Whigham city councilman Jimmie Laing, who has sat on the council for a total of 12 years in addition to serving as mayor during Calhoun’s tenure, described the clerk as “the best.”
“She was [always] very thorough and knew what she was doing… I wish her well and good luck on her future,” Laing said.
In addition to working with six mayors, the clerk shared about the many other changes she has weathered since starting at City Hall 40 years ago.
“I started at $3.35 an hour,” she laughed. “That was minimum wage back then.”
Technology advancements led to other changes.
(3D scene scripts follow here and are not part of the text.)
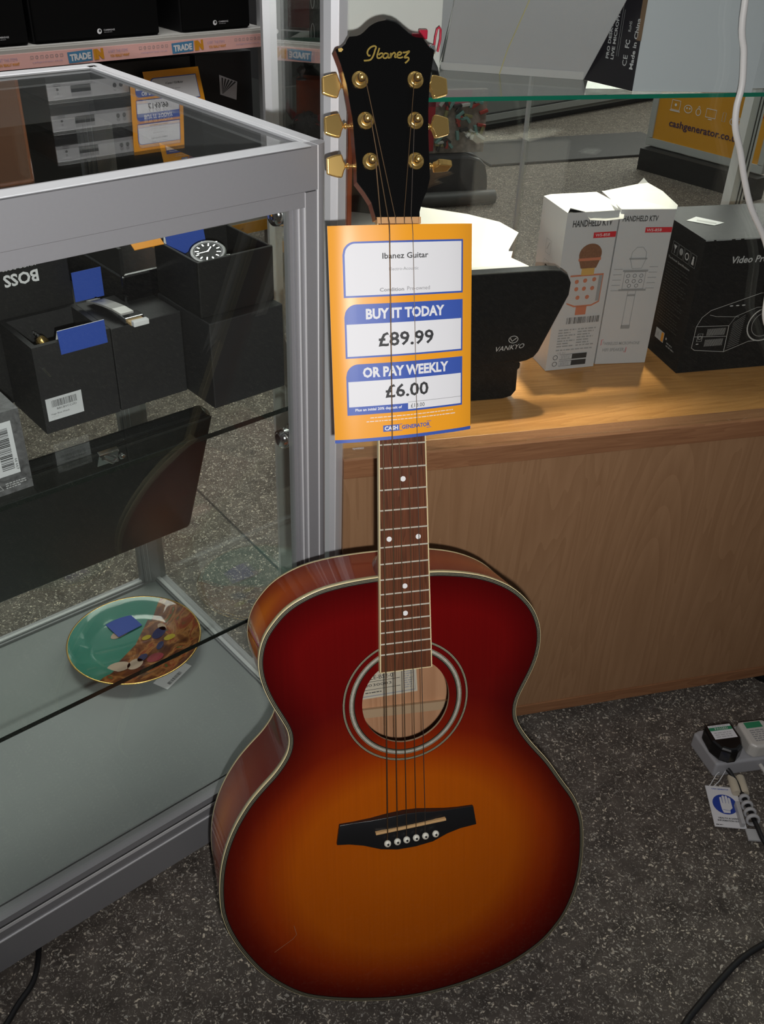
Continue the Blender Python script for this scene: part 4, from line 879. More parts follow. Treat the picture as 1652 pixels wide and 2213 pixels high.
# black projector carton
pc = thing('projector_carton', 'black projector carton with white lettering and a line drawing, at the right', 'carton', oc(.5440, .154, ZD, 0))
b = MB(); b.box(0, .26, 0, .150, 0, .203, mat('black_carton_print', (.010, .010, .011), .5, spec=.1)); 
b.text(f, 'Video Projector', .047, .171, .095, .0135, SIL, .0003, .02, 'l', .12)
LN = LTINK
b.line(f, [(.022, .036), (.016, .040), (.016, .074), (.022, .088), (.034, .098), (.110, .120), (.20, .120)], .0007, LN, .0003); b.line(f, [(.016, .074), (.070, .072), (.078, .086), (.11, .098), (.20, .100)], .0006, LN, .0003)
b.line(f, [(.022, .036), (.072, .030), (.110, .044), (.20, .046)], .0007, LN, .0003); b.line(f, [(.070, .072), (.072, .030)], .0009, LN, .0003); b.line(f, [(.034, .091), (.045, .088), (.083, .085)], .0005, LN, .0003); b.line(f, [(.016, .058), (.070, .055)], .0006, LN, .0003)
for x in (.066, .076, .086): b.disc(f, x, .103, .003, SIL, .0003, .001, 12)
for k in range(18): b.rect(f, .036 + k * .0017, .058, .0368 + k * .0017, .069, GREYINK, .0003); b.rect(f, .036 + k * .0017, .041, .0368 + k * .0017, .052, GREYINK, .0003)
b.line(f, [(.022, .050), (.030, .050), (.030, .062), (.022, .062)], .0006, LN, .0003, True); b.ring(f, .026, .056, .0028, .0006, LN, .0003, n=14); b.rect(f, .022, .045, .026, .0465, SIL, .0003)
for k in range(14): b.line(f, [(.076, .036 + k * .003), (.094, .042 + k * .0035)], .0005, GREYINK, .0003)
b.ring(f, .128, .070, .026, .002, LN, .0003, n=36); b.ring(f, .128, .070, .019, .001, GREYINK, .0003, n=36)
fs_ = Fr((-.0003, 0, 0), (0, -1, 0), (0, 0, 1)); fs_.n = Vector((-1, 0, 0))
for k in range(4):
    u = -.080 + k * .0175; b.line(fs_, [(u, .158), (u + .015, .158), (u + .015, .176), (u, .176)], .0006, GREYINK, .0003, True)
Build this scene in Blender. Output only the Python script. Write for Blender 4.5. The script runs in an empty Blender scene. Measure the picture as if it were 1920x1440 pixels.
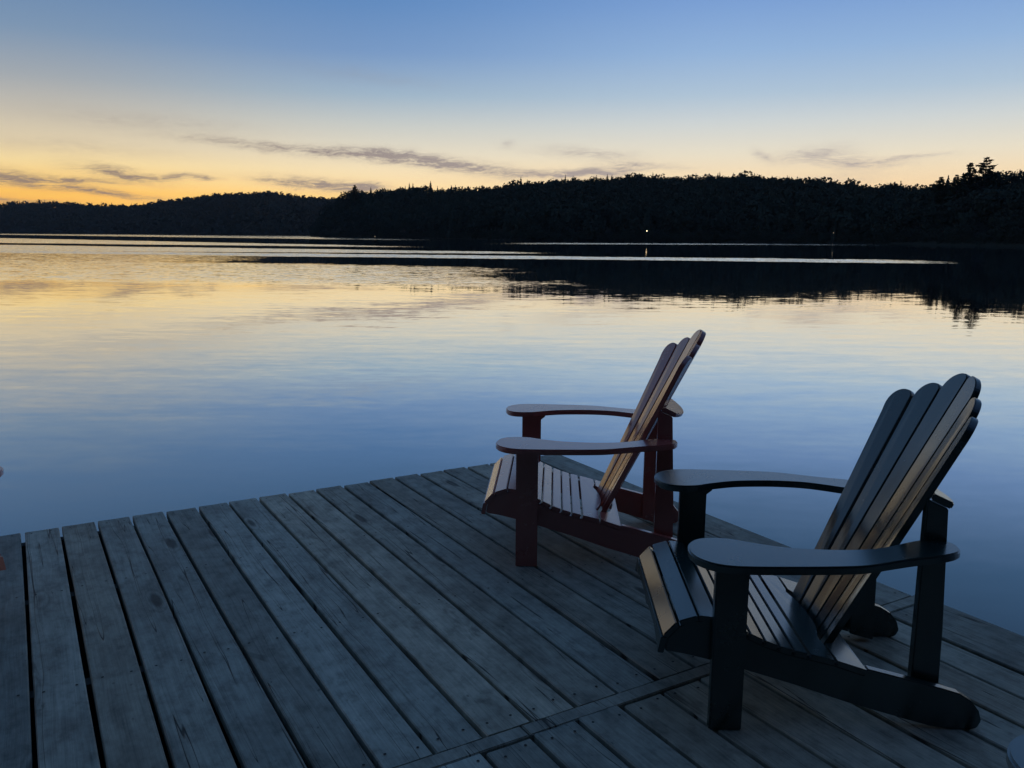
import bpy, bmesh, math, random
import numpy as np
from mathutils import Matrix, Vector

random.seed(7)
rng = np.random.default_rng(11)
PI = math.pi
R = math.radians
scene = bpy.context.scene
C = scene.collection

# ------------------------------------------------------------------ camera numbers
F_PX, PITCH, ROLL, CAM_Z = 1587.122, R(9.9546), R(0.3398), 1.467
WATER_Z = -0.45


def ray(x, y):
    """direction of a pixel of the 1920x1440 photograph, world axes (camera stands at x=0, y=0)"""
    a, b = x - 960.0, y - 720.0
    X = a * math.cos(ROLL) + b * math.sin(ROLL)
    Yv = -a * math.sin(ROLL) + b * math.cos(ROLL)
    u = -Yv / F_PX
    return np.array([X / F_PX, math.cos(PITCH) + u * math.sin(PITCH), -math.sin(PITCH) + u * math.cos(PITCH)])


def azel(x, y):
    e = ray(x, y)
    return math.degrees(math.atan2(e[0], e[1])), math.degrees(math.atan2(e[2], math.hypot(e[0], e[1])))


# ------------------------------------------------------------------ object helpers
def tag(o, label=None, cat=None, group=None, kind=None):
    if label: o['label'] = label
    if cat: o['category'] = cat
    if group: o['group'] = group
    if kind: o['kind'] = kind
    return o


def empty(name, loc=(0, 0, 0), rz=0.0):
    o = bpy.data.objects.new(name, None)
    o.empty_display_size = 0.2
    o.location = loc
    o.rotation_euler = (0, 0, rz)
    C.objects.link(o)
    return o


def link_mesh(name, me, mats, parent=None):
    o = bpy.data.objects.new(name, me)
    for m in (mats if isinstance(mats, (list, tuple)) else [mats]):
        me.materials.append(m)
    C.objects.link(o)
    if parent is not None:
        o.parent = parent
    return o


def obj_bm(name, bm, mats, parent=None, bevel=0.0, seg=2, smooth=False):
    bmesh.ops.recalc_face_normals(bm, faces=bm.faces[:])
    if bevel > 0:
        ed = [e for e in bm.edges if len(e.link_faces) == 2 and e.calc_face_angle(0) > R(38)]
        bmesh.ops.bevel(bm, geom=ed, offset=bevel, segments=seg, affect='EDGES', clamp_overlap=True)
    me = bpy.data.meshes.new(name)
    bm.to_mesh(me)
    bm.free()
    if smooth:
        for p in me.polygons: p.use_smooth = True
    return link_mesh(name, me, mats, parent)


def add_box(bm, x0, x1, y0, y1, z0, z1):
    vs = [bm.verts.new((x, y, z)) for z in (z0, z1) for y in (y0, y1) for x in (x0, x1)]
    for f in ((0, 2, 3, 1), (4, 5, 7, 6), (0, 1, 5, 4), (2, 6, 7, 3), (0, 4, 6, 2), (1, 3, 7, 5)):
        bm.faces.new([vs[i] for i in f])
    return vs


def add_prism(bm, loop_a, loop_b):
    """closed solid between two matching loops of 3-D points"""
    a = [bm.verts.new(p) for p in loop_a]
    b = [bm.verts.new(p) for p in loop_b]
    n = len(a)
    bm.faces.new(a[::-1])
    bm.faces.new(b)
    for i in range(n):
        j = (i + 1) % n
        bm.faces.new((a[i], a[j], b[j], b[i]))


def smooth_poly(pts, sub=4):
    """Catmull-Rom through a closed list of 2-D points"""
    P = [np.array(p, float) for p in pts]
    n = len(P)
    out = []
    for i in range(n):
        p0, p1, p2, p3 = P[i - 1], P[i], P[(i + 1) % n], P[(i + 2) % n]
        for k in range(sub):
            t = k / sub
            out.append(tuple(0.5 * ((2 * p1) + (-p0 + p2) * t + (2 * p0 - 5 * p1 + 4 * p2 - p3) * t * t + (-p0 + 3 * p1 - 3 * p2 + p3) * t ** 3)))
    return out


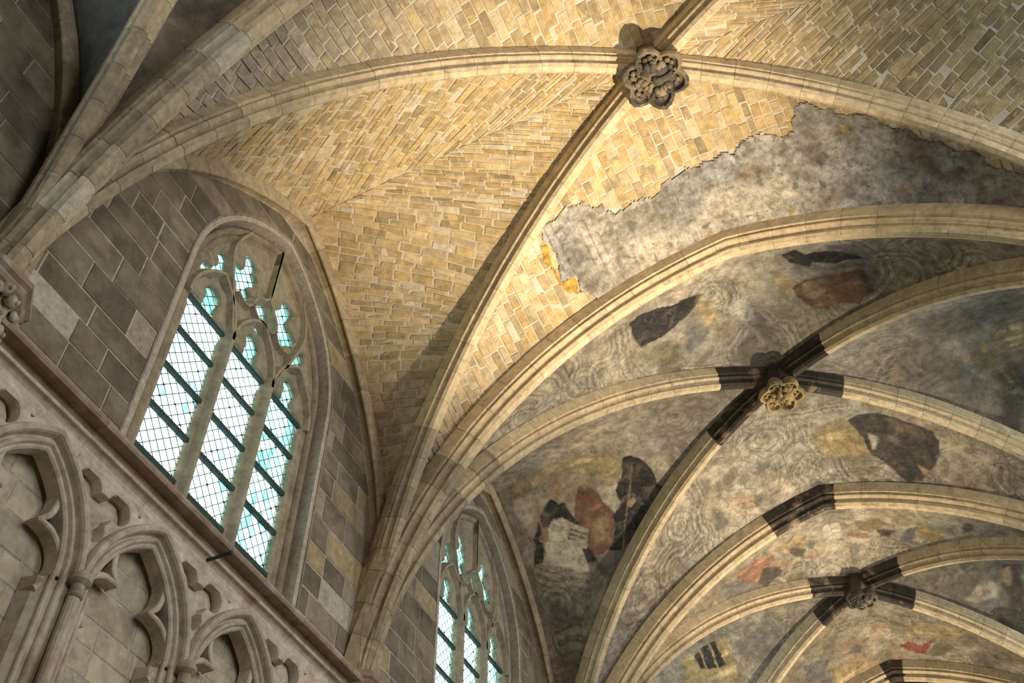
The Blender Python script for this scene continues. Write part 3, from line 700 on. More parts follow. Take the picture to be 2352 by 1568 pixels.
BRICK_TONES = np.array([(0.53, 0.385, 0.185), (0.58, 0.45, 0.26), (0.47, 0.355, 0.19), (0.60, 0.48, 0.31), (0.42, 0.33, 0.195), (0.55, 0.41, 0.215)])
def in_poly(x, y, poly):
    x = np.asarray(x, float); y = np.asarray(y, float); ins = np.zeros(x.shape, bool)
    n = len(poly)
    for i in range(n):
        x0, y0 = poly[i]; x1, y1 = poly[(i + 1) % n]
        if y0 == y1: continue
        c = ((y0 > y) != (y1 > y)) & (x < (x1 - x0) * (y - y0) / (y1 - y0) + x0)
        ins ^= c
    return ins
def poly_dist(x, y, poly):
    """signed distance, negative inside"""
    d = np.full(np.shape(x), 1e9)
    n = len(poly)
    for i in range(n):
        x0, y0 = poly[i]; x1, y1 = poly[(i + 1) % n]
        dx, dy = x1 - x0, y1 - y0; L = dx * dx + dy * dy + 1e-12
        s = np.clip(((x - x0) * dx + (y - y0) * dy) / L, 0, 1)
        d = np.minimum(d, np.hypot(x - x0 - s * dx, y - y0 - s * dy))
    return np.where(in_poly(x, y, poly), -d, d)

def brick_geom(patch, q, uq, w, lift, joint=0.0046, rough=0.0045):
    """q: t of the four corners, uq: u of the four corners (a0, b0, b1, a1)"""
    jt = joint / patch.D.len; ju = joint / w
    T = np.array([q[0] + jt, q[1] + jt, q[2] - jt, q[3] - jt]); U = np.array([uq[0] + ju, uq[1] - ju, uq[2] - ju, uq[3] + ju])
    P = patch.pos(T, U); O = patch.out(T)
    P = P + rng.normal(0, rough, P.shape)
    face = P - O * lift
    cen = face.mean(0)
    d = np.maximum(np.linalg.norm(face - cen, axis=1), 0.03)[:, None]
    mid = cen + (face - cen) * (1 - 0.007 / d)
    V = np.concatenate([P + O * 0.02, mid + O * 0.006, cen + (face - cen) * (1 - 0.016 / d)])
    F = [(8, 9, 10, 11)]
    for a, b in ((0, 4), (4, 8)):
        for k in range(4):
            l = (k + 1) % 4
            F.append((a + k, a + l, b + l, b + k))
    nr = np.cross(V[9] - V[8], V[11] - V[8])
    if nr @ (np.array([0, V[8][1], 2.0]) - V[8]) < 0: F = [f[::-1] for f in F]
    return V, F

def lay_bricks(web, patches, course, blen, skip, n_single, tone, t0=0.1):
    allb = []
    for p in patches:
        nC = int((1 - t0) * p.D.len / course)
        tc = np.linspace(t0, 1.0, nC + 1)
        tc[1:-1] += rng.normal(0, 0.06 * (tc[1] - tc[0]), nC - 1)
        ts = [tc[0]]
        for a, b in zip(tc[:-1], tc[1:]):
            # wide courses are doubled where the severy spreads more than the rib
            span = np.linalg.norm(p.pos(np.array(a), np.array(1.0)) - p.pos(np.array(b), np.array(1.0)))
            if span > 1.55 * course: ts.append((a + b) / 2)
            ts.append(b)
        for ta, tb in zip(ts[:-1], ts[1:]):
            w = p.width((ta + tb) / 2)
            U = np.linspace(0, 1, 9)
            A = p.pos(np.full(9, ta), U); B = p.pos(np.full(9, tb), U)
            cdir = np.gradient(A, axis=0); cdir /= np.linalg.norm(cdir, axis=1, keepdims=True)
            sh = -((B - A) * cdir).sum(1) / w            # makes the end joints square to the course
            x = -rng.uniform(0, blen)
            edges = [0.0]
            while True:
                x += blen * rng.uniform(0.72, 1.3)
                if x >= w: break
                if x > 0.06 and x - edges[-1] * w > 0.05: edges.append(x / w)
            if 1 - edges[-1] < 0.03: edges.pop() if len(edges) > 1 else None
            edges.append(1.0)
            top = [float(np.clip(e + np.interp(e, U, sh), 0.0, 1.0)) for e in edges]
            if top[0] > 0: top[0] = 0.0
            top[0] = 0.0; top[-1] = 1.0
            # bricks cut to a wedge where the sheared joints leave the cell
            lo, up = list(edges), list(top)
            k = 1
            if np.interp(0.0, U, sh) > 0.5 * blen / w:
                lo = [0.0] + lo; up = [0.0, float(np.interp(0.0, U, sh))] + up[1:]
            if np.interp(1.0, U, sh) < -0.5 * blen / w:
                lo = lo + [1.0]; up = up[:-1] + [1 + float(np.interp(1.0, U, sh)), 1.0]
            for a, b, c, d in zip(lo[:-1], lo[1:], up[1:], up[:-1]):
                if max(b - a, c - d) * w < 0.03: continue
                if c < d: c = d
                tm, um = (ta + tb) / 2, (a + b + c + d) / 4
                cc = p.pos(np.array(tm), np.array(um))
                if skip is not None and skip(cc): continue
                q = (ta, ta, tb, tb); uq = (a, b, c, d)
                allb.append((shown_area(p.pos(np.array(q), np.array(uq))), p, q, uq, w, tone(tm, cc)))
    allb.sort(key=lambda r: -r[0])
    mb = MB()
    for i, (ar, p, q, uq, w, col) in enumerate(allb):
        V, F = brick_geom(p, q, uq, w, 0.005 + abs(rng.normal(0, 0.004)))
        if i < n_single and ar > 60:
            link('brick', mesh_of('brick', V, F, False, np.tile(col, (12, 1))), BRICK, web)
        else:
            mb.add(V, F, tuple(col))
    if mb.V:
        o = mb.obj('brick_courses', BRICK, web); o['kind'] = 'stuff'
    return len(allb)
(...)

The office owned only one “gigantic” computer for utility billing in the early 1980s, according to Calhoun, and “huge floppy discs” had to be used to store data.
Calhoun has also navigated Whigham through many alterations to state laws and statutes, including major changes in tax collection and the election cycle, which the clerk believes created more paperwork to complete now than 40 years ago.
Additionally, Calhoun gained her current office space when Whigham renovated its City Hall and expanded into an adjacent building in 2008.
One of the clerk’s unique experiences on the job was assisting Willam “Red” Dawson, former coach of the football team portrayed in the 2006 movie “We Are Marshall,” when he came to City Hall to ask about a house that had been moved.
Calhoun says there were also many times when she spoke on the phone with customers, only to discover that they were relatives.
Calhoun explained that because of her deep roots in the town, clerking in Whigham has “always been more than a job” to her.
When her oldest grandson would visit the clerk at work as a young child, he “would never say he wanted to go to Whigham,” she remembers. “He would say he wanted to go to ‘Nana’s town.’… maybe that shows you [how attached I’ve been to Whigham].”
“It’s my home and I’ve spent so much time here, it’s just a part of me,” Calhoun said. “Whigham is responsible for so much of who I am today.”
Calhoun explained that she is retiring now to focus on spending time with her family, including six grandchildren ranging in age from 1 to 13.
“Whigham has just been a priority for me for so long,” Calhoun said of her reason for retiring now. “[My family has] had to share me with Whigham,”
Calhoun and her husband, Hunter, reside in Decatur County and recently celebrated their 35th wedding anniversary. The couple has three adult daughters, Melissa, Heather and Michaela, and attend Whigham’s Trinity Primitive Baptist Church.
Even after retirement, Calhoun said, she will “keep an eye on Whigham” and the goings-on at City Hall.
When asked what she will miss the most about working in the town, Mrs. Calhoun replied, “I am not sure I can name just one thing. . .I will miss the relationships with those customers that have come to hold a special place in my heart. I will miss the random conversations that lead to lifelong memories. I will miss sharing my love for Whigham with those that pass through City Hall. But, most of all, I will miss just being a part of my hometown.”
“After all,” she concluded, “it has been a part of me for a very, very, long time.”